Il n’y avait apparemment pas encore eu suffisamment d’ateliers-performances sur le corps : le corps et le mouvement, le corps et l’espace, le corps et sa liberté. Le genre d’événement à l’ambiance psychédélique mais « à la cool », entre bobos de bonne conscience.

« Projecto Continuado » cherche à parler du rapport au corps à travers le filtre de l’histoire de la danse, commençant par le modèle grec antique dénudé comme paradigme du mouvement libre. Toi aussi, te sens-tu oppressé(e) ? Ton corps à toi se trouve-t-il également entravé, aliéné, par la société ? Par ta condition ? Alors vite, viens donc échanger : prends le micro, ouvre ton cœur. N’aie pas peur des mouvements libres de ton corps, ni de ta nudité !

Il n’y a pas de mystère, le défi relève autant du bon sens que du bon goût. Pas de chance, « Projecto Continuado » a préféré enlever au théâtre ce qui fait le théâtre, pour ensuite recouvrir ce corps décharné d’un voile d’instantanéité feinte, de moments aussi faussement iconoclastes les uns que les autres.
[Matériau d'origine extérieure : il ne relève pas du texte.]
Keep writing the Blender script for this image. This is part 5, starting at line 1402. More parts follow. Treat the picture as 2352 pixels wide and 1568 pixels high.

On habille la scène de formes géométriques aux tons scolaires presque enfantins, comme une évidence scénographique sans grande profondeur ; on use jusqu’à plus soif du micro et de la vidéo pour souligner à loisir le caractère de présentation, l’affirmation d’un stand-up philosophique quelque peu masturbatoire. Il faut bien entendu à tout cela six personnes, négligemment habillées, parlant encore et toujours de leur corps d’un ton détaché, partageant des anecdotes sur leur passé, babillant des lieux communs sur le rôle de la société qui juge et encadre corps comme esprit. Il faut aussi – surtout, surtout – que quelques-un(e)s se déshabillent sans aucune raison apparente. Sinon le fait que l’on se livre – c’est très important, de se livrer ; et comme cela se fait sur scène, il faut bien entendu ôter tout le « superficiel ». Et puis on danse, on danse, on danse. On secoue le corps par automatisme, sur de longues plages, ou encore complètement à poil, histoire de pimenter un peu la valse viennoise.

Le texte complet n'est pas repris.